الأربعاء - 19 يونيو 2019

Wed - 19 Jun 2019

It has been mentioned that what is deep down inside of us as core convictions does count, but it is what we do with these core convictions that ultimately defines us. A flanking statement to this could be that it does not say definitely what one is, or may or may not be, but the company one chooses to keep is also a defining trait too. This is one of those defining actions that provides substance to our life stories. Daesh has grabbed the attention of everyone in the globe not only by their sheer willingness to do the unthinkable but the sheer qualitative excellence of what is, and has always been, a brutal intelligence and surveillance organization. They focus on surveillance of all in their occupied territory and expand their hold at all costs.

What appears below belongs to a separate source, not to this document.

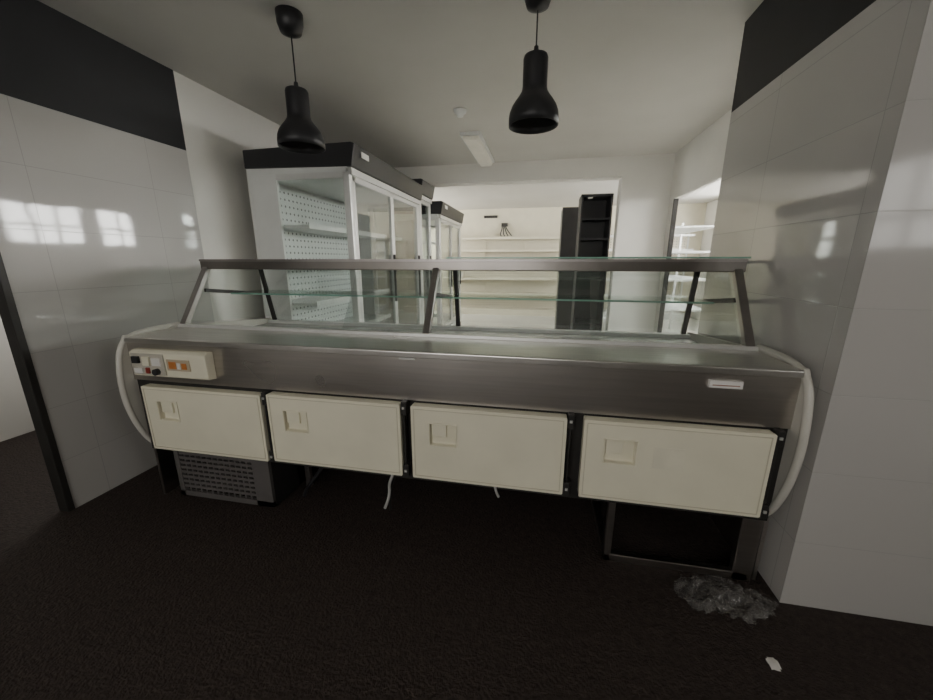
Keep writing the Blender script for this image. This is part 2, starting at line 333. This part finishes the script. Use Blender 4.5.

For example in daesh, those individuals responsible for training the "Sharia judges in intelligence gathering" also report to a district emir, while a separate department of "security officers" are assigned to the regional emir. It was, and is, of absolute importance for daesh to know everything, but at the same time, the group wanted to deceive everyone about its true aims. And the principal founder of daesh, Haji Bakr a former Colonel in Iraqi Air Force Intelligence, was merely rebranding what he had learned in the past: Saddam Hussein's omnipresent security apparatus, in which no one, not even generals in the intelligence service, could be certain they weren't being spied on. As an organization they have successfully instilled the discipline to get others to do the unthinkable for them, which among other things is one the chief hallmarks of their sadistic degeneracy. It is here where this subject be expanded. First, let us pose a relevant and rather down-to-earth question. Who has seen benefits, or has benefitted, from the effects of having daesh in Syria in Iraq for the past few years? Or to put it more succinctly what has happened since daesh emerged into The Sunni Arab World? Perhaps before we continue one should consider a fantastic piece of advice that is completely applicable to today and specifically speaking this writing: Which is one should beware of the pitfalls of conventional wisdom.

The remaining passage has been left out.